Alice called me just in time. From time to time she calls, needing my consultation about how to handle issues with her rental properties. This time she almost got sucked into a bad tenant’s scam. Fortunately, she had the sense to realize that there was something about this applicant that smelled like three-day-old fish.
On paper he looked good. After all, earning $98,000 a year with the tax returns to prove it meant he would probably be able to pay the $1400 a month rent. But, as is often the case in situations such as these, it was too good to be true. The first clue should have been the rental application he filled out.
The first thing we need to do when we receive a rental application is to look at it before the applicant leaves. Alice didn’t do that. She waited until she went to check it out before she discovered that there were blank places on it. One of the blank places was the phone number of a previous landlord. The first rule when you get a rental application is to look at it to be sure there are no blank spaces. The phone number of the previous landlord is an important item to “forget” to include. A blank space on a rental application means we hand it back to the applicant and tell him or her the application is not acceptable until it is completely filled out—to our satisfaction, not his or hers. Remember, we are in charge, not the applicant.
Since Alice had read my landlord manual Profitable Tenant Selection, she knew how to find the phone number of the previous landlord, even if the applicant didn’t provide it. She called and got a property management company. The property manager told Alice, “I’ve been trying to get a hold of him.”

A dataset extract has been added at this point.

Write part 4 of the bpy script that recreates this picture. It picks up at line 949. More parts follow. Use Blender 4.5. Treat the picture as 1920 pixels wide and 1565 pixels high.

Huh? Why would a previous landlord, one where the tenant moved out (according to the rental application) four years earlier, need to get in touch with this tenant? That was because this applicant had a current lease with this property management company. Yes, he had rented the apartment in 2002, but he had never let the lease expire as he claimed in his rental application. Who was living there now? Who knows. And it doesn’t matter, because this tenant is still responsible for the rent on that apartment.
I asked Alice if he listed that lease as a current obligation on his application. He had not, of course. That’s two red flags this applicant ran up. First, the blank space and second the omission of the current obligation on the rental application. Time to reject.
But Alice is desperate. She needs to get a tenant in her rental house because it has been vacant for several months. Of course, the only two times a landlord gets into trouble are when he or she is in a hurry or when he or she feels sorry for someone. Alice was in a hurry. Fortunately, I talked her out of having anything to do with this applicant. After all, if he had already lied or misstated twice on the application, you have to figure there’s more that would come out with more thorough checking.
Alice said she had had an applicant a month earlier, whom she described as “really nice,” who had a regular job of some five years, but rode motorcycles and restored antique cars (not in the rental). She had never called me about them, the motorcycles and the antique car restoration disqualified them in her mind. To her credit she said she would call them and see if they were still interested.
Yes, Alice called me just in time. And I hope she can get the antique car restorer as a tenant. The point of this story is that sometimes the applicants who seem the best are far from it. Bad and marginal tenants are expert at sliding past unwary or hurried landlords. Better no tenant than a bad tenant. Go ask Alice.